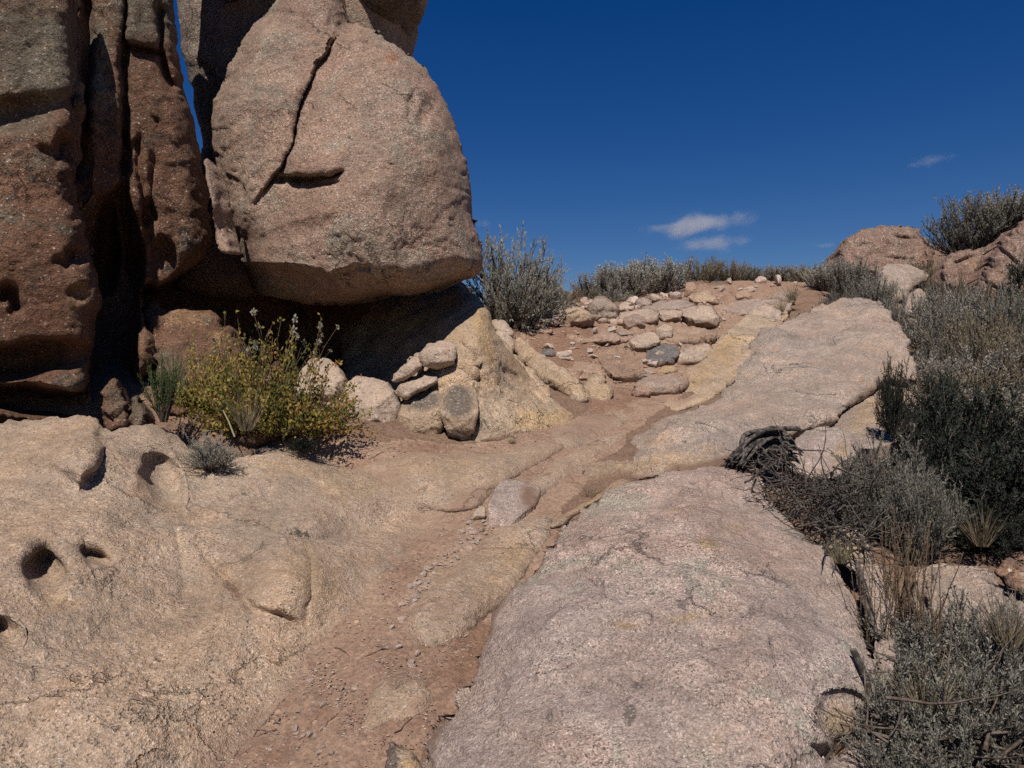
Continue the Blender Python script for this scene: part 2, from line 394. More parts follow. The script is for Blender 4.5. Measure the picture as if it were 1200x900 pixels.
gx = np.arange(X0, X1+GS/2, GS); gy = np.arange(Y0, Y1+GS/2, GS)
XX, YY = np.meshgrid(gx, gy)
xy = np.c_[XX.ravel(), YY.ravel()]
zz = _tps(xy)
rr = np.hypot(xy[:,0], xy[:,1]-4)
p3 = np.c_[xy, np.zeros(len(xy))]
zz += .05*fbm(p3, 1.1, 3, .5, 3)+.022*fbm(p3, 4.5, 4, .6, 9)+.075*smooth(6.8, 8.5, xy[:,1])*fbm(p3, 2.6, 5, .62, 21, True)+.03*smooth(6.5, 8, xy[:,1])*fbm(p3, 9., 3, .6, 22, True)
# broken ledges on the steep upper trail
up = smooth(6.9, 8.2, xy[:,1])*(1-smooth(12, 14, xy[:,1]))*smooth(-.6, .2, xy[:,0])*(1-smooth(3.2, 4.2, xy[:,0]))
lv = 6*fbm(p3, .9, 5, .55, 41)+zz*3.2; fl = np.floor(lv)
zz += up*.075*(fl+smooth(0, .22, lv-fl)-lv)
FARZ = 1.2
edge = np.minimum(np.minimum(xy[:,0]-X0, X1-xy[:,0]), np.minimum(xy[:,1]-Y0, Y1-xy[:,1]))
wedge = smooth(0, 5, edge)
zz = zz*wedge+FARZ*(1-wedge)
ZR = zz.reshape(XX.shape)
def hgt(x, y):
    x = np.asarray(x, float); y = np.asarray(y, float)
    u = np.clip((x-X0)/GS, 0, len(gx)-1.001); v = np.clip((y-Y0)/GS, 0, len(gy)-1.001)
    i = u.astype(int); j = v.astype(int); a = u-i; b = v-j
    return (ZR[j,i]*(1-a)+ZR[j,i+1]*a)*(1-b)+(ZR[j+1,i]*(1-a)+ZR[j+1,i+1]*a)*b
def gd(px, py, lift=0., d0=1.3, d1=17., n=260, miss=None):
    px = np.atleast_1d(np.asarray(px, float)); py = np.atleast_1d(np.asarray(py, float))
    lift = np.broadcast_to(np.asarray(lift, float), px.shape)
    ds = d0*(d1/d0)**(np.arange(n)/(n-1.)); out = np.full(len(px), np.nan)
    for a in range(0, len(px), 6000):
        x, y, l = px[a:a+6000], py[a:a+6000], lift[a:a+6000]
        D = ds[None,:]
        f = (CZ+(CY-y[:,None])/F*D)-hgt((x[:,None]-CX)/F*D, np.broadcast_to(D, (len(x), n)))-l[:,None]
        neg = f < 0; k = neg.argmax(1); ok = neg.any(1) & (k > 0)
        r = np.arange(len(x)); k = np.maximum(k, 1)
        f0, f1 = f[r,k-1], f[r,k]; t = f0/np.where(np.abs(f0-f1) < 1e-9, 1e-9, f0-f1)
        dd = ds[k-1]+np.clip(t, 0, 1)*(ds[k]-ds[k-1])
        out[a:a+6000] = np.where(ok, dd, np.nan)
    if miss is not None: out = np.where(np.isnan(out), miss, out)
    return out
def on_ground(px, py, **k):
    d = gd(px, py, **k)[0]
    if np.isnan(d): d = 13.
    q = P(px, py, d); return Vector((q[0], q[1], float(hgt(q[0], q[1]))))

# blobs of colour mask, given in photo pixels: (px, py, rx, ry, angle, channel, strength)
def mask_of(Q, blobs):
    Mk = np.zeros((len(Q), 4)); Mk[:,3] = 1
    for px, py, rx, ry, ang, ch, s in blobs:
        c, n = math.cos(R_(ang)), math.sin(R_(ang))
        u = ((Q[:,0]-px)*c+(Q[:,1]-py)*n)/rx; v = (-(Q[:,0]-px)*n+(Q[:,1]-py)*c)/ry
        Mk[:,ch] = np.maximum(Mk[:,ch], s*np.clip(1.35-np.sqrt(u*u+v*v), 0, 1))
    return Mk
def to_px(V):
    d = np.maximum(V[:,1], .3)
    return np.c_[CX+V[:,0]/d*F, CY-(V[:,2]-CZ)/d*F]

TRAIL = [(120,960),(180,880),(280,770),(340,700),(420,640),(440,610),(380,580),(330,560),(330,518),(470,515),(560,520),(640,500),(690,480),(690,450),(640,425),(605,400),(612,378),(660,372),
         (760,350),(830,335),(930,322),(960,330),(925,350),(880,390),(830,440),(790,470),(740,505),(700,545),(660,600),(640,660),(590,720),(560,790),(500,870),(480,960)]
GMASK = [(500,790,70,90,0,1,.55),(550,765,40,60,20,1,.8),(300,880,60,40,-30,1,.4),(660,400,60,40,0,1,.95),(640,420,50,30,20,1,.8),(720,470,60,25,-20,1,.6),(480,525,70,14,0,1,.6),(860,350,60,20,0,1,.5),
         (600,540,40,20,-30,0,.4),(720,440,40,20,0,0,.35),(400,830,60,60,-40,1,.35),(520,680,40,90,40,0,.55),(480,600,40,30,0,0,.4),(420,700,60,70,-40,0,.5),(560,600,50,50,-40,0,.35),(790,400,60,30,-30,0,.5),(840,365,50,20,0,0,.5),(720,385,30,16,0,0,.45),(680,500,30,20,0,1,.5),(330,830,30,40,30,0,.3)]
def build_ground():
    # polar sheet: fine where the lens looks, coarse elsewhere; it runs past the horizon
    an = np.concatenate([np.linspace(-180, -46, 50)[:-1], np.linspace(-46, 46, 640), np.linspace(46, 180, 50)[1:-1]])
    rad = np.concatenate([.05+np.linspace(0, 1, 14)[:-1]*.95, np.geomspace(1., 20., 560)[:-1], np.geomspace(20., 4000., 40)])
    A, Rr = np.meshgrid(np.radians(an), rad)
    x = (np.sin(A)*Rr).ravel(); y = (np.cos(A)*Rr).ravel()
    inr = (x > X0) & (x < X1) & (y > Y0) & (y < Y1)
    z = np.where(inr, hgt(x, y), FARZ)
    V = np.c_[x, y, z]
    na, nr = len(an), len(rad)
    i, j = np.meshgrid(np.arange(na), np.arange(nr-1)); j = j.ravel(); i = i.ravel(); i2 = (i+1) % na
    q = np.c_[j*na+i, (j+1)*na+i, (j+1)*na+i2, j*na+i2]
    front = (np.abs(np.degrees(A)) < 46).ravel() & (Rr.ravel() < 18)
    px = to_px(V)
    # fine relief
    s = np.zeros(len(V)); m = front
    s[m] = .016*fbm(V[m], 8., 4, .62, 33)+.010*fbm(V[m], 30., 4, .65, 35)+.007*np.maximum(0, fbm(V[m], 60., 2, .6, 37))
    V[:,2] += s
    jx = 9*np.c_[perlin(V*3., 5), perlin(V*3.+9, 6)]
    intr = inside(px+jx, TRAIL) & front
    Mk = mask_of(px, GMASK); Mk[~front,:3] = 0
    ft = intr[q].sum(1) >= 2
    cen = Vector((0, 0, 0))
    for nm, sel, mat in (('trail', ft, 'trail'), ('ground', ~ft, 'ground')):
        qq = q[sel]; u, inv = np.unique(qq, return_inverse=True)
        me = mesh_from(nm, V[u], [inv.reshape(qq.shape)], M[mat]); set_mask(me, Mk[u])
        # close the tiny central hole of the ground with a fan-free ring: it lies under the viewer
        o = link(nm, me); tag(o, kind='structure')
build_ground()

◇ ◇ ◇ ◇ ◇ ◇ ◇

Aim
Make an exact copy of the listing above. Do not include the pictures.

Answer to the task
Continue the Blender Python script for this scene: part 2, from line 394. More parts follow. The script is for Blender 4.5. Measure the picture as if it were 1200x900 pixels.
gx = np.arange(X0, X1+GS/2, GS); gy = np.arange(Y0, Y1+GS/2, GS)
XX, YY = np.meshgrid(gx, gy)
xy = np.c_[XX.ravel(), YY.ravel()]
zz = _tps(xy)
rr = np.hypot(xy[:,0], xy[:,1]-4)
p3 = np.c_[xy, np.zeros(len(xy))]
zz += .05*fbm(p3, 1.1, 3, .5, 3)+.022*fbm(p3, 4.5, 4, .6, 9)+.075*smooth(6.8, 8.5, xy[:,1])*fbm(p3, 2.6, 5, .62, 21, True)+.03*smooth(6.5, 8, xy[:,1])*fbm(p3, 9., 3, .6, 22, True)
# broken ledges on the steep upper trail
up = smooth(6.9, 8.2, xy[:,1])*(1-smooth(12, 14, xy[:,1]))*smooth(-.6, .2, xy[:,0])*(1-smooth(3.2, 4.2, xy[:,0]))
lv = 6*fbm(p3, .9, 5, .55, 41)+zz*3.2; fl = np.floor(lv)
zz += up*.075*(fl+smooth(0, .22, lv-fl)-lv)
FARZ = 1.2
edge = np.minimum(np.minimum(xy[:,0]-X0, X1-xy[:,0]), np.minimum(xy[:,1]-Y0, Y1-xy[:,1]))
wedge = smooth(0, 5, edge)
zz = zz*wedge+FARZ*(1-wedge)
ZR = zz.reshape(XX.shape)
def hgt(x, y):
    x = np.asarray(x, float); y = np.asarray(y, float)
    u = np.clip((x-X0)/GS, 0, len(gx)-1.001); v = np.clip((y-Y0)/GS, 0, len(gy)-1.001)
    i = u.astype(int); j = v.astype(int); a = u-i; b = v-j
    return (ZR[j,i]*(1-a)+ZR[j,i+1]*a)*(1-b)+(ZR[j+1,i]*(1-a)+ZR[j+1,i+1]*a)*b
def gd(px, py, lift=0., d0=1.3, d1=17., n=260, miss=None):
    px = np.atleast_1d(np.asarray(px, float)); py = np.atleast_1d(np.asarray(py, float))
    lift = np.broadcast_to(np.asarray(lift, float), px.shape)
    ds = d0*(d1/d0)**(np.arange(n)/(n-1.)); out = np.full(len(px), np.nan)
    for a in range(0, len(px), 6000):
        x, y, l = px[a:a+6000], py[a:a+6000], lift[a:a+6000]
        D = ds[None,:]
        f = (CZ+(CY-y[:,None])/F*D)-hgt((x[:,None]-CX)/F*D, np.broadcast_to(D, (len(x), n)))-l[:,None]
        neg = f < 0; k = neg.argmax(1); ok = neg.any(1) & (k > 0)
        r = np.arange(len(x)); k = np.maximum(k, 1)
        f0, f1 = f[r,k-1], f[r,k]; t = f0/np.where(np.abs(f0-f1) < 1e-9, 1e-9, f0-f1)
        dd = ds[k-1]+np.clip(t, 0, 1)*(ds[k]-ds[k-1])
        out[a:a+6000] = np.where(ok, dd, np.nan)
    if miss is not None: out = np.where(np.isnan(out), miss, out)
    return out
def on_ground(px, py, **k):
    d = gd(px, py, **k)[0]
    if np.isnan(d): d = 13.
    q = P(px, py, d); return Vector((q[0], q[1], float(hgt(q[0], q[1]))))

# blobs of colour mask, given in photo pixels: (px, py, rx, ry, angle, channel, strength)
def mask_of(Q, blobs):
    Mk = np.zeros((len(Q), 4)); Mk[:,3] = 1
    for px, py, rx, ry, ang, ch, s in blobs:
        c, n = math.cos(R_(ang)), math.sin(R_(ang))
        u = ((Q[:,0]-px)*c+(Q[:,1]-py)*n)/rx; v = (-(Q[:,0]-px)*n+(Q[:,1]-py)*c)/ry
        Mk[:,ch] = np.maximum(Mk[:,ch], s*np.clip(1.35-np.sqrt(u*u+v*v), 0, 1))
    return Mk
def to_px(V):
    d = np.maximum(V[:,1], .3)
    return np.c_[CX+V[:,0]/d*F, CY-(V[:,2]-CZ)/d*F]

TRAIL = [(120,960),(180,880),(280,770),(340,700),(420,640),(440,610),(380,580),(330,560),(330,518),(470,515),(560,520),(640,500),(690,480),(690,450),(640,425),(605,400),(612,378),(660,372),
         (760,350),(830,335),(930,322),(960,330),(925,350),(880,390),(830,440),(790,470),(740,505),(700,545),(660,600),(640,660),(590,720),(560,790),(500,870),(480,960)]
GMASK = [(500,790,70,90,0,1,.55),(550,765,40,60,20,1,.8),(300,880,60,40,-30,1,.4),(660,400,60,40,0,1,.95),(640,420,50,30,20,1,.8),(720,470,60,25,-20,1,.6),(480,525,70,14,0,1,.6),(860,350,60,20,0,1,.5),
         (600,540,40,20,-30,0,.4),(720,440,40,20,0,0,.35),(400,830,60,60,-40,1,.35),(520,680,40,90,40,0,.55),(480,600,40,30,0,0,.4),(420,700,60,70,-40,0,.5),(560,600,50,50,-40,0,.35),(790,400,60,30,-30,0,.5),(840,365,50,20,0,0,.5),(720,385,30,16,0,0,.45),(680,500,30,20,0,1,.5),(330,830,30,40,30,0,.3)]
def build_ground():
    # polar sheet: fine where the lens looks, coarse elsewhere; it runs past the horizon
    an = np.concatenate([np.linspace(-180, -46, 50)[:-1], np.linspace(-46, 46, 640), np.linspace(46, 180, 50)[1:-1]])
    rad = np.concatenate([.05+np.linspace(0, 1, 14)[:-1]*.95, np.geomspace(1., 20., 560)[:-1], np.geomspace(20., 4000., 40)])
    A, Rr = np.meshgrid(np.radians(an), rad)
    x = (np.sin(A)*Rr).ravel(); y = (np.cos(A)*Rr).ravel()
    inr = (x > X0) & (x < X1) & (y > Y0) & (y < Y1)
    z = np.where(inr, hgt(x, y), FARZ)
    V = np.c_[x, y, z]
    na, nr = len(an), len(rad)
    i, j = np.meshgrid(np.arange(na), np.arange(nr-1)); j = j.ravel(); i = i.ravel(); i2 = (i+1) % na
    q = np.c_[j*na+i, (j+1)*na+i, (j+1)*na+i2, j*na+i2]
    front = (np.abs(np.degrees(A)) < 46).ravel() & (Rr.ravel() < 18)
    px = to_px(V)
    # fine relief
    s = np.zeros(len(V)); m = front
    s[m] = .016*fbm(V[m], 8., 4, .62, 33)+.010*fbm(V[m], 30., 4, .65, 35)+.007*np.maximum(0, fbm(V[m], 60., 2, .6, 37))
    V[:,2] += s
    jx = 9*np.c_[perlin(V*3., 5), perlin(V*3.+9, 6)]
    intr = inside(px+jx, TRAIL) & front
    Mk = mask_of(px, GMASK); Mk[~front,:3] = 0
    ft = intr[q].sum(1) >= 2
    cen = Vector((0, 0, 0))
    for nm, sel, mat in (('trail', ft, 'trail'), ('ground', ~ft, 'ground')):
        qq = q[sel]; u, inv = np.unique(qq, return_inverse=True)
        me = mesh_from(nm, V[u], [inv.reshape(qq.shape)], M[mat]); set_mask(me, Mk[u])
        # close the tiny central hole of the ground with a fan-free ring: it lies under the viewer
        o = link(nm, me); tag(o, kind='structure')
build_ground()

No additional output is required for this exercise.